Common users objectives for a software suspend mechanism are:
1. To not impair system reliability. It must run without crash
and reboots between kernel upgrades.
100 cycles in 2 hours is a quickie
1000 cycles in a day are a short test
xxxx cycles in a month are a life test
2. To handle any cpu and io load
10+ concurrent unixbenchs, 4 concurrent dd loops, nfs and ssh
cross accesses, Load avg 20-40, cs of 100,000, 20MB io
sustained for days at a cycle a minute... No freezing failures
3. To support the spectrum of user requirements wrt functionality
for portable, desktop, and embedded apps
4. To handle driver suspend and resume at any time.
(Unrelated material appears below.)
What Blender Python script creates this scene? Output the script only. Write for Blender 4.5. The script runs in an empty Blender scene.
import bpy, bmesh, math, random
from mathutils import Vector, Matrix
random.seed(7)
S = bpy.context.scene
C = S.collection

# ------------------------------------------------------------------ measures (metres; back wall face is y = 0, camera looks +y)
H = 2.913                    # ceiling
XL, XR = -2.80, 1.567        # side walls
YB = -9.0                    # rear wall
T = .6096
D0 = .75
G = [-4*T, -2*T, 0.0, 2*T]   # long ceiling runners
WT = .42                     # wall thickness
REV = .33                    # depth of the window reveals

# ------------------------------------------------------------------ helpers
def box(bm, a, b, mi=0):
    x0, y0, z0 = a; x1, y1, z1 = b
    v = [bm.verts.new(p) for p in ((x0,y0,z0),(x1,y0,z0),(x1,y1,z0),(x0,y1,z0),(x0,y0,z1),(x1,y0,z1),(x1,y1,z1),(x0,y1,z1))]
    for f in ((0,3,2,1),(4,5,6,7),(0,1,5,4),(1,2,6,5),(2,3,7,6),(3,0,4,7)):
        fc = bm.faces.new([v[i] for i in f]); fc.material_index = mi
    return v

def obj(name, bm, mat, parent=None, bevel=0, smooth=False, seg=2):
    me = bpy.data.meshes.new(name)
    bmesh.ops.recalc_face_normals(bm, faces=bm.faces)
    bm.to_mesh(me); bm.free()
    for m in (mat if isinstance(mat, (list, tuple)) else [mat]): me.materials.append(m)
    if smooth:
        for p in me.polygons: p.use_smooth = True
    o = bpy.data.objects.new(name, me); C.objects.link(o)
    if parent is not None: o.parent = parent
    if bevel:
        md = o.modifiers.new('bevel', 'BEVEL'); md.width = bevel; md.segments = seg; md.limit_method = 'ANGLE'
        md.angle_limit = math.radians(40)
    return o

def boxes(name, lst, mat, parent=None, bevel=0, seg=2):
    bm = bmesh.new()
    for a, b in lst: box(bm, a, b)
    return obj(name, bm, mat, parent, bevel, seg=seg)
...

Apps should not
have to be terminated.
Swsusp2 meets 1. and 2. and many of 3. Swsusp2 is also modular and can be
expanded to add things like NFS suspend/resume.
1. and 2. require a sophisticated freezing mechanism and kernel level
"intrusion". Most of this "intrusion" is simetrical and easily understood.
This is what UGLY macros are for.
3. Can be argued about: Compression or no compression, reboot functionality
for multi boot or not, Escape or no Escape (I need it every day) -
If you ever would dare to suspend you would want an Escape function too! :-)
4. Requires PM fixes and driver level intrusion, can be worked around by
killing apps and unloading drivers. Eventually this has to be fixed.